In my preaching, I affirm that the law must be preached as God’s holy standard so that it examines, exposes, and defines real holiness.
I affirm that the law must unmask hypocrisy, confront sin honestly, and expose false assurance where it exists.
I affirm that there are moments when the primary purpose of preaching the law is to prepare the heart for Christ by unmasking unrighteousness and stripping away self-confidence.
I affirm that antinomianism is real and deadly, especially in cultural Christianity where people presume safety while remaining unchanged.
I affirm the necessity of warning, exhorting, pressing repentance, and calling people to obedience with biblical seriousness.
I affirm that obedience is not optional, holiness is not optional, and the commands of God are not light.
I refuse to preach grace in a way that sentimentalizes sin or bypasses repentance.
I affirm that the law—whether Old Testament or New Testament command—never supplies the power it demands.
I reject preaching that repeatedly issues commands to believers as though the command itself were the means of transformation.
I affirm that sanctification is not driven primarily by mental effort, discipline, or “trying harder,” but by active, present, daily dependence on Christ.
I affirm that believers grow by faith in Christ’s promises, reliance on the Spirit, and continual access to grace through our Great High Priest.

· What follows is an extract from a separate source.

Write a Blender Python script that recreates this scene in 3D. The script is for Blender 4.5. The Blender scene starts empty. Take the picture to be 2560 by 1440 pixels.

I reject the idea that justification is God’s work, glorification is God’s work, but sanctification is left largely to human effort.
I affirm that the entire Christian life is lived by grace—grace that pardons, grace that empowers, grace that produces obedience.
I affirm that the gospel is not merely the doorway into the Christian life but the lifeblood of the Christian life.
I affirm that lawful living for believers is paved with the gospel, not powered by law-driven striving.
I reject trusting law more than gospel to produce real holiness, even when the concern is widespread unholiness in the church.
I reject treating grace received at conversion as though it automatically makes sanctification a self-driven project.
I also reject gospel-only preaching that never challenges obedience, never examines with the law, never calls out false assurance, and treats sin lightly.
I affirm that the gospel does not weaken holiness but creates it.
I affirm that the Spirit uses both law and gospel in their proper channels, not as a mixture but by distinct means.
I affirm the law as the target that reveals what the Christian life should look like, not the engine that makes it happen.
I insist that the gospel is the engine that supplies what the law requires through Christ and the Spirit.
I affirm that faithful preaching must both warn and warm—warning the presumptuous without crushing the tender, and comforting the struggling without granting peace to the unrepentant.
I affirm that this kind of preaching will often be misunderstood and accused of imbalance precisely because it refuses both legalism and antinomianism.
I believe this approach requires more theological precision, more patience, more trust in the Spirit, and less control over outcomes.
I am convinced it is the biblical path: law that truly exposes and directs, gospel that truly saves and empowers, and obedience that is real, supernatural, Christ-exalting, Spirit-enabled, and sustained by ongoing dependence on grace—not by law-based labor.